[Source data]

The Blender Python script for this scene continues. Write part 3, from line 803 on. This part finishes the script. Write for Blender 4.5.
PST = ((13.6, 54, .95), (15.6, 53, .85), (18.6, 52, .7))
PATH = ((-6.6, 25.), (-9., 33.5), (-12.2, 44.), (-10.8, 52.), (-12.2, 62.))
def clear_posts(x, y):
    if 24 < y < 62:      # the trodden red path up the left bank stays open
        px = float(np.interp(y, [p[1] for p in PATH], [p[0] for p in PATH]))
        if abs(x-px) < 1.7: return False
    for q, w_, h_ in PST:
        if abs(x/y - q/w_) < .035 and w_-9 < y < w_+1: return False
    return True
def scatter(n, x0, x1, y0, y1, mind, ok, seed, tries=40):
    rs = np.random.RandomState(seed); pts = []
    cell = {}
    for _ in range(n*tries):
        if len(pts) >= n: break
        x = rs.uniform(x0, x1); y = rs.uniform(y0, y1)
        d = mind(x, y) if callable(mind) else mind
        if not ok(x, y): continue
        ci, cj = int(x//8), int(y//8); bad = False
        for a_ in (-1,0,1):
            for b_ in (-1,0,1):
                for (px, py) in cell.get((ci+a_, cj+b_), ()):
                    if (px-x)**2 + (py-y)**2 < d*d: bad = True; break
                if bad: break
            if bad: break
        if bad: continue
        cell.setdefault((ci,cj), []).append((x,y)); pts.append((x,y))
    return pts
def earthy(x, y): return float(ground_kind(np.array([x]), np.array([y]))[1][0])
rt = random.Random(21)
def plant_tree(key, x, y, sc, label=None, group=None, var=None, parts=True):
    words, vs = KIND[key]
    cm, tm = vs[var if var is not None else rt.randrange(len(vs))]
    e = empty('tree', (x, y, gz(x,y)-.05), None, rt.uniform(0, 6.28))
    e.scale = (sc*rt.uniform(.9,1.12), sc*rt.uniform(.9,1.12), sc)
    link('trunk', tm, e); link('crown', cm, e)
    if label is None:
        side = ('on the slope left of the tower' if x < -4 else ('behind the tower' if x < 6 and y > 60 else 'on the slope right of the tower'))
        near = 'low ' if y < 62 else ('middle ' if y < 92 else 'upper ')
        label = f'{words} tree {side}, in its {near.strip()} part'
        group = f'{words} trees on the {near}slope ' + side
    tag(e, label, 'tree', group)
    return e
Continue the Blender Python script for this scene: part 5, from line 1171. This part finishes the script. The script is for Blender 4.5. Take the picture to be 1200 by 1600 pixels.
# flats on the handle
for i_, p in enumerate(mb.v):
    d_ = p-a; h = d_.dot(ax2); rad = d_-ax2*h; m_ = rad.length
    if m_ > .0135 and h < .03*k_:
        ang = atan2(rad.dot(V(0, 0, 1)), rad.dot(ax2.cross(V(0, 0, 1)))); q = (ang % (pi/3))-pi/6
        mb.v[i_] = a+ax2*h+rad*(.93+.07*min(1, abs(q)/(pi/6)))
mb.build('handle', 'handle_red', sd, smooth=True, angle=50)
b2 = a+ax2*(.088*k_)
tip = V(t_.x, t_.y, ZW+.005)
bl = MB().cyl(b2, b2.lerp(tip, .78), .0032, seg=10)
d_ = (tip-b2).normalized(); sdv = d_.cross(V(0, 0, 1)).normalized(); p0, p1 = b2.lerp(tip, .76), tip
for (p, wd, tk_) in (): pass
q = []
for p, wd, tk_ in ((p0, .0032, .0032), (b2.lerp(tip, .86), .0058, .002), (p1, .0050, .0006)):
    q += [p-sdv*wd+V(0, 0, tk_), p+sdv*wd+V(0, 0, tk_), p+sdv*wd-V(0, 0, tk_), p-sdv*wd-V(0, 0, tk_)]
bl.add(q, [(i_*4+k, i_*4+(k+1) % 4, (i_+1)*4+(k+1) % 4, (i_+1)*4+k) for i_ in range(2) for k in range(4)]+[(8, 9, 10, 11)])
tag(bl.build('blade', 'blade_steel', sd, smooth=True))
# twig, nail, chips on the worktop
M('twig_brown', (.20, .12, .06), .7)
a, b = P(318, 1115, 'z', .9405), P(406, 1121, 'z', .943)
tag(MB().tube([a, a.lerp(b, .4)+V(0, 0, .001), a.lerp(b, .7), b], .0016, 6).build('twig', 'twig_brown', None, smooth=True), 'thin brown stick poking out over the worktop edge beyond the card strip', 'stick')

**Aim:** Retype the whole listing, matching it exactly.

**Reply:**
The Blender Python script for this scene continues. Write part 3, from line 803 on. This part finishes the script. Write for Blender 4.5.
PST = ((13.6, 54, .95), (15.6, 53, .85), (18.6, 52, .7))
PATH = ((-6.6, 25.), (-9., 33.5), (-12.2, 44.), (-10.8, 52.), (-12.2, 62.))
def clear_posts(x, y):
    if 24 < y < 62:      # the trodden red path up the left bank stays open
        px = float(np.interp(y, [p[1] for p in PATH], [p[0] for p in PATH]))
        if abs(x-px) < 1.7: return False
    for q, w_, h_ in PST:
        if abs(x/y - q/w_) < .035 and w_-9 < y < w_+1: return False
    return True
def scatter(n, x0, x1, y0, y1, mind, ok, seed, tries=40):
    rs = np.random.RandomState(seed); pts = []
    cell = {}
    for _ in range(n*tries):
        if len(pts) >= n: break
        x = rs.uniform(x0, x1); y = rs.uniform(y0, y1)
        d = mind(x, y) if callable(mind) else mind
        if not ok(x, y): continue
        ci, cj = int(x//8), int(y//8); bad = False
        for a_ in (-1,0,1):
            for b_ in (-1,0,1):
                for (px, py) in cell.get((ci+a_, cj+b_), ()):
                    if (px-x)**2 + (py-y)**2 < d*d: bad = True; break
                if bad: break
            if bad: break
        if bad: continue
        cell.setdefault((ci,cj), []).append((x,y)); pts.append((x,y))
    return pts
def earthy(x, y): return float(ground_kind(np.array([x]), np.array([y]))[1][0])
rt = random.Random(21)
def plant_tree(key, x, y, sc, label=None, group=None, var=None, parts=True):
    words, vs = KIND[key]
    cm, tm = vs[var if var is not None else rt.randrange(len(vs))]
    e = empty('tree', (x, y, gz(x,y)-.05), None, rt.uniform(0, 6.28))
    e.scale = (sc*rt.uniform(.9,1.12), sc*rt.uniform(.9,1.12), sc)
    link('trunk', tm, e); link('crown', cm, e)
    if label is None:
        side = ('on the slope left of the tower' if x < -4 else ('behind the tower' if x < 6 and y > 60 else 'on the slope right of the tower'))
        near = 'low ' if y < 62 else ('middle ' if y < 92 else 'upper ')
        label = f'{words} tree {side}, in its {near.strip()} part'
        group = f'{words} trees on the {near}slope ' + side
    tag(e, label, 'tree', group)
    return e
Continue the Blender Python script for this scene: part 5, from line 1171. This part finishes the script. The script is for Blender 4.5. Take the picture to be 1200 by 1600 pixels.
# flats on the handle
for i_, p in enumerate(mb.v):
    d_ = p-a; h = d_.dot(ax2); rad = d_-ax2*h; m_ = rad.length
    if m_ > .0135 and h < .03*k_:
        ang = atan2(rad.dot(V(0, 0, 1)), rad.dot(ax2.cross(V(0, 0, 1)))); q = (ang % (pi/3))-pi/6
        mb.v[i_] = a+ax2*h+rad*(.93+.07*min(1, abs(q)/(pi/6)))
mb.build('handle', 'handle_red', sd, smooth=True, angle=50)
b2 = a+ax2*(.088*k_)
tip = V(t_.x, t_.y, ZW+.005)
bl = MB().cyl(b2, b2.lerp(tip, .78), .0032, seg=10)
d_ = (tip-b2).normalized(); sdv = d_.cross(V(0, 0, 1)).normalized(); p0, p1 = b2.lerp(tip, .76), tip
for (p, wd, tk_) in (): pass
q = []
for p, wd, tk_ in ((p0, .0032, .0032), (b2.lerp(tip, .86), .0058, .002), (p1, .0050, .0006)):
    q += [p-sdv*wd+V(0, 0, tk_), p+sdv*wd+V(0, 0, tk_), p+sdv*wd-V(0, 0, tk_), p-sdv*wd-V(0, 0, tk_)]
bl.add(q, [(i_*4+k, i_*4+(k+1) % 4, (i_+1)*4+(k+1) % 4, (i_+1)*4+k) for i_ in range(2) for k in range(4)]+[(8, 9, 10, 11)])
tag(bl.build('blade', 'blade_steel', sd, smooth=True))
# twig, nail, chips on the worktop
M('twig_brown', (.20, .12, .06), .7)
a, b = P(318, 1115, 'z', .9405), P(406, 1121, 'z', .943)
tag(MB().tube([a, a.lerp(b, .4)+V(0, 0, .001), a.lerp(b, .7), b], .0016, 6).build('twig', 'twig_brown', None, smooth=True), 'thin brown stick poking out over the worktop edge beyond the card strip', 'stick')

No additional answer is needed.